I won't go into detail of what happens in the evening of 2021, but it beautifully wraps up this family's story and shows how they've made it through this time of crisis and through an the other side.  There are glimmers of hope for their futures and a certainty that their resilience will allow them to move past this.

I really enjoyed this book.  I thought it might be fragmentary and frustrating in that it's episodic, but the three sections ft together so beautifully, following characters you can't help but feel affection for, even while you're frustrated by some of their actions.  The decisions made in one section echo through the next, showing us how things we do can ripple through our lives, across years and affect everything.

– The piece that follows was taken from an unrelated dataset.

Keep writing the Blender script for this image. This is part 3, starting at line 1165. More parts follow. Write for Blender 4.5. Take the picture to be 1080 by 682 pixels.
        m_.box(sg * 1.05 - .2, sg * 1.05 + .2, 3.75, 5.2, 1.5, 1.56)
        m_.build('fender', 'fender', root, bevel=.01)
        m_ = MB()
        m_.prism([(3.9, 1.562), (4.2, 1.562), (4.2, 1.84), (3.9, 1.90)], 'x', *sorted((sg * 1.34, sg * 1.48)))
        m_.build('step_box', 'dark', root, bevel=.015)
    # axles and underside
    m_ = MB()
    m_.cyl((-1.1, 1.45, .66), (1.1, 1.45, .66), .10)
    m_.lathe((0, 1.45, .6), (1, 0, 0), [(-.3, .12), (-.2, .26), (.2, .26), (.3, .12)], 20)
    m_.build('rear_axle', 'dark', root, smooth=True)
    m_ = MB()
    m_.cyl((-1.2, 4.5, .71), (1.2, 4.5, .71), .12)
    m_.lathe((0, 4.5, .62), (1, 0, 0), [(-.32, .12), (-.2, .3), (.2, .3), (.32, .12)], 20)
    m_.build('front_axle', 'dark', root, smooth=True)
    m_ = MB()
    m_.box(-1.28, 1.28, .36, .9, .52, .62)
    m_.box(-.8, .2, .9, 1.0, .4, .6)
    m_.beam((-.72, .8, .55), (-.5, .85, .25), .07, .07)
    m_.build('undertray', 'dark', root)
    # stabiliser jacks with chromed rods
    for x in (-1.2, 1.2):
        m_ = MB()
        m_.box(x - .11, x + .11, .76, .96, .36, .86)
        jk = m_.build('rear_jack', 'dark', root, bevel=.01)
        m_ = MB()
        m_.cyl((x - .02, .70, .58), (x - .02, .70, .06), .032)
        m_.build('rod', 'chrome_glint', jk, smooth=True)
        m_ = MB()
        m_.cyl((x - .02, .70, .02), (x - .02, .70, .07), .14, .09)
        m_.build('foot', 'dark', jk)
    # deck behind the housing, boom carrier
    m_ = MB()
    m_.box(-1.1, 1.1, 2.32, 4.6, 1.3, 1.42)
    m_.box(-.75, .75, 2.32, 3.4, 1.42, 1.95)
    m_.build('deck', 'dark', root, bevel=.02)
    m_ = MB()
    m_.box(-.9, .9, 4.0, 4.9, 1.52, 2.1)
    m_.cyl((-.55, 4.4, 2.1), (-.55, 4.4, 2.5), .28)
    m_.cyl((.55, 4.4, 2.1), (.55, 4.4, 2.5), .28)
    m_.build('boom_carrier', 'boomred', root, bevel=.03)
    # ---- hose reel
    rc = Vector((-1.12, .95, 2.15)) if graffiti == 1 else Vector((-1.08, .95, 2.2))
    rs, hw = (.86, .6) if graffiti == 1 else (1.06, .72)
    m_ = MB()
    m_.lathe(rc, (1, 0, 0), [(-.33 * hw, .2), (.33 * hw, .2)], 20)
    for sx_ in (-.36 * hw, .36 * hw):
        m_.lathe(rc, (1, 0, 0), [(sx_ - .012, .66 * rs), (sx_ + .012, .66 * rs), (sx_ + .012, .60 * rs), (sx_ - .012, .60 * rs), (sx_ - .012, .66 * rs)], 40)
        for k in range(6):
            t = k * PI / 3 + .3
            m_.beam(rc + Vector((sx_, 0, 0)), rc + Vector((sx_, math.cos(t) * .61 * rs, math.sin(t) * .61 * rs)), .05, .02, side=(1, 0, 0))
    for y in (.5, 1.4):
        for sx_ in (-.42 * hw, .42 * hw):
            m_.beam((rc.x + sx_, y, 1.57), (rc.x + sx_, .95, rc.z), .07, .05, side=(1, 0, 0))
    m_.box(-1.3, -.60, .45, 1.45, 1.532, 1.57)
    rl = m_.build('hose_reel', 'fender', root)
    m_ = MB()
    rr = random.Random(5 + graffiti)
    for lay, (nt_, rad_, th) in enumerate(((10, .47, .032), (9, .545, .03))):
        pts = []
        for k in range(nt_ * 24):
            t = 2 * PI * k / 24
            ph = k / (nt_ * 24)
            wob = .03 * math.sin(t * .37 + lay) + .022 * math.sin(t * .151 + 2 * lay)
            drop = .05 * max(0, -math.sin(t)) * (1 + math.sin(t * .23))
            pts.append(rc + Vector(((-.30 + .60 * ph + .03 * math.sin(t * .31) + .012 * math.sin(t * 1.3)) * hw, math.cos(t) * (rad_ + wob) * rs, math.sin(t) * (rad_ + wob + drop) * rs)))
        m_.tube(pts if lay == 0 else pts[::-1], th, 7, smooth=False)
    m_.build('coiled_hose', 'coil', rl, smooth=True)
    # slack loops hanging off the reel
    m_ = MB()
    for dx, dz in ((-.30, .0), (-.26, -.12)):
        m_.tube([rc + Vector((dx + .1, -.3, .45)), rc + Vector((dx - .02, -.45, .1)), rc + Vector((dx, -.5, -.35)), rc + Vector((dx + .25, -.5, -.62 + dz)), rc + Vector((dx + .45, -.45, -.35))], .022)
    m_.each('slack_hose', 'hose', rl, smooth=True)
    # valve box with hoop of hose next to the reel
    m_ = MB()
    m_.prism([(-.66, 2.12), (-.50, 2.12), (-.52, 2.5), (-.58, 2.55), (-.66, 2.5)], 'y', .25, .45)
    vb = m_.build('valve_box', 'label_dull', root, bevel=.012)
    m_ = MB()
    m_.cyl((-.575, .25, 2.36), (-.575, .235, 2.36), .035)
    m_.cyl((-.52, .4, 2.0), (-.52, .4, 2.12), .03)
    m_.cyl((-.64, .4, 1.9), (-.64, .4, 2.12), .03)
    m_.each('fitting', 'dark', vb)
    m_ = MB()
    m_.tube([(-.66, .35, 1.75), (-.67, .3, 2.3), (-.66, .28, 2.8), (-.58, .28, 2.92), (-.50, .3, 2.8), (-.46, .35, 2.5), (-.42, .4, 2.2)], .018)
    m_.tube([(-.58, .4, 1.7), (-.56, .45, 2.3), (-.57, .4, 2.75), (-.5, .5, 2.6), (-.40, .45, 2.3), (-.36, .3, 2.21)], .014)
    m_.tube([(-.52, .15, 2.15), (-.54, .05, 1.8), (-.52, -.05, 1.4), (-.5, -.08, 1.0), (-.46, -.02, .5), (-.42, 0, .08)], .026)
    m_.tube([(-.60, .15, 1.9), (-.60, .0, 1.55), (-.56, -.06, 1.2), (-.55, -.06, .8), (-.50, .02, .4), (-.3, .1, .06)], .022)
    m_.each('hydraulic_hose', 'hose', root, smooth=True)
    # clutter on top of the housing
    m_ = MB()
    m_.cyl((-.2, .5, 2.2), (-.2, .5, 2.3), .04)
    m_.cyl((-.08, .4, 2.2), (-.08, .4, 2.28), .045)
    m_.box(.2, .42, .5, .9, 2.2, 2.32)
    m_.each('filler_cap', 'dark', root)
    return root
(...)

So, I'd recommend this one.  It's literary, but not a challenging read.  The characters are very real and flawed, frustrating you at every turn with their choices or inertia in making choices.

But don't just listen to me.  Here's the blurb:

As the world changes around them, a family weathers the storms of growing up, growing older, falling in and out of love, losing the things that are most precious—and learning to go on—from the Pulitzer Prize–winning author of The Hours

April 5, 2019 : In a cozy brownstone in Brooklyn, the veneer of domestic bliss is beginning to crack. Dan and Isabel, troubled husband and wife, are both a little bit in love with Isabel’s younger brother, Robbie. Robbie, wayward soul of the family, who still lives in the attic loft; Robbie, who, trying to get over his most recent boyfriend, has created a glamorous avatar online; Robbie, who now has to move out of the house—and whose departure threatens to break the family apart. Meanwhile Nathan, age ten, is taking his first uncertain steps toward independence, while Violet, five, does her best not to notice the growing rift between her parents.

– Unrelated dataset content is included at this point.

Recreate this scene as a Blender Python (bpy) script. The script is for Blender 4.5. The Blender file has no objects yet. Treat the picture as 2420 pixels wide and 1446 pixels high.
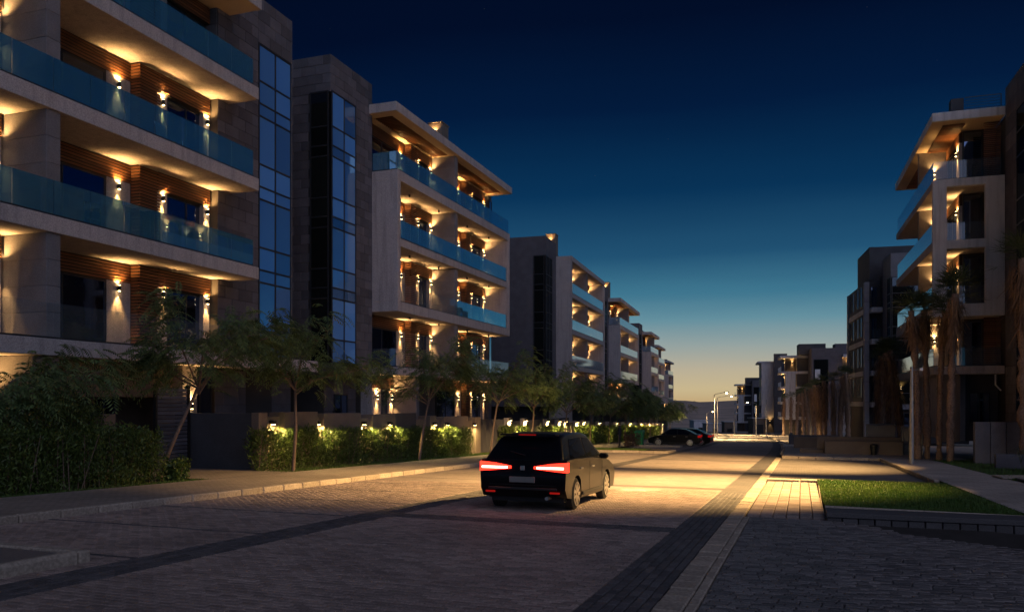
import bpy, bmesh, math, random
import numpy as np
from mathutils import Matrix, Vector, Euler
random.seed(7)
rng = np.random.default_rng(11)
scn = bpy.context.scene
COL = scn.collection
R = math.radians

# ------------------------------------------------------------------ camera
EYE = 1.7                       # eye height above the road at the photographer's feet
cam_data = bpy.data.cameras.new('camera')
cam = bpy.data.objects.new('camera', cam_data)
COL.objects.link(cam)
scn.camera = cam
cam.location = (0, 0, EYE)
cam.rotation_euler = (R(90), 0, 0)
cam_data.sensor_width = 36
cam_data.lens = 27.97
cam_data.shift_y = (948 - 723) / 2420
cam_data.clip_start = 0.1
cam_data.clip_end = 9000

# ------------------------------------------------------------------ dusk sky
SUNSET_AZ = R(13)
world = bpy.data.worlds.new('World')
scn.world = world
world.use_nodes = True
nt = world.node_tree
nt.nodes.clear()


def nd(t, kind, **kw):
    n = t.nodes.new('ShaderNode' + kind)
    for k, v in kw.items():
        setattr(n, k, v)
    return n


def lk(t, a, b):
    t.links.new(a, b)


def s2l(c):
    return tuple((v / 255 / 12.92) if v / 255 <= 0.04045 else ((v / 255 + 0.055) / 1.055) ** 2.4 for v in c)


def math_n(t, op, a, b=None, clamp=False):
    n = nd(t, 'Math', operation=op)
    n.use_clamp = clamp
    for i, v in enumerate((a, b)):
        if v is None:
            continue
        if isinstance(v, (int, float)):
            n.inputs[i].default_value = v
        else:
            lk(t, v, n.inputs[i])
    return n.outputs[0]


tc = nd(nt, 'TexCoord')
sep = nd(nt, 'SeparateXYZ')
lk(nt, tc.outputs['Generated'], sep.inputs[0])
flat = nd(nt, 'VectorMath', operation='MULTIPLY')
lk(nt, tc.outputs['Generated'], flat.inputs[0])
flat.inputs[1].default_value = (1, 1, 0)
nrm = nd(nt, 'VectorMath', operation='NORMALIZE')
lk(nt, flat.outputs[0], nrm.inputs[0])
dot = nd(nt, 'VectorMath', operation='DOT_PRODUCT')
lk(nt, nrm.outputs[0], dot.inputs[0])
dot.inputs[1].default_value = (math.sin(SUNSET_AZ), math.cos(SUNSET_AZ), 0)
mr = nd(nt, 'MapRange', interpolation_type='SMOOTHSTEP')
lk(nt, dot.outputs['Value'], mr.inputs['Value'])
mr.inputs['From Min'].default_value = 1.0
mr.inputs['From Max'].default_value = 0.72
mr.inputs['To Min'].default_value = 0.0
mr.inputs['To Max'].default_value = 0.10
cmap = nd(nt, 'Mapping')
cmap.inputs['Scale'].default_value = (2.2, 2.2, 26)
lk(nt, tc.outputs['Generated'], cmap.inputs[0])
cl = nd(nt, 'TexNoise')
cl.inputs['Scale'].default_value = 1.6
cl.inputs['Detail'].default_value = 5
lk(nt, cmap.outputs[0], cl.inputs['Vector'])
thin_cloud = math_n(nt, 'MULTIPLY', math_n(nt, 'SUBTRACT', cl.outputs[0], 0.5), 0.012)
elev = math_n(nt, 'ADD', math_n(nt, 'MAXIMUM', sep.outputs['Z'], 0.0), math_n(nt, 'ADD', mr.outputs[0], thin_cloud))
ramp = nd(nt, 'ValToRGB')
lk(nt, math_n(nt, 'MULTIPLY', elev, 1 / 0.6, True), ramp.inputs[0])
SKY = [(0, (194, 167, 123)), (.015, (200, 181, 140)), (.04, (184, 174, 150)), (.066, (148, 162, 160)), (.1, (100, 143, 158)),
       (.132, (62, 117, 142)), (.177, (33, 81, 114)), (.25, (9, 51, 87)), (.34, (3, 27, 60)), (.43, (2, 14, 40)), (.6, (2, 9, 28))]
els = ramp.color_ramp.elements
while len(els) < len(SKY):
    els.new(0.5)
for e, (p, c) in zip(els, SKY):
    e.position = p / 0.6
    e.color = (*s2l(c), 1)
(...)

April 5, 2020: As the world goes into lockdown, the brownstone is feeling more like a prison. Violet is terrified of leaving the windows open, obsessed with keeping her family safe, while Nathan attempts to skirt her rules. Isabel and Dan communicate mostly in veiled jabs and frustrated sighs. And beloved Robbie is stranded in Iceland, alone in a mountain cabin with nothing but his thoughts—and his secret Instagram life—for company.

April 5, 2021: Emerging from the worst of the crisis, the family reckons with a new, very different reality—with what they’ve learned, what they’ve lost, and how they might go on.

From the brilliant mind of Pulitzer Prize winner Michael Cunningham, Day is a searing, exquisitely crafted meditation on love and loss and the struggles and limitations of family life—how to live together and apart.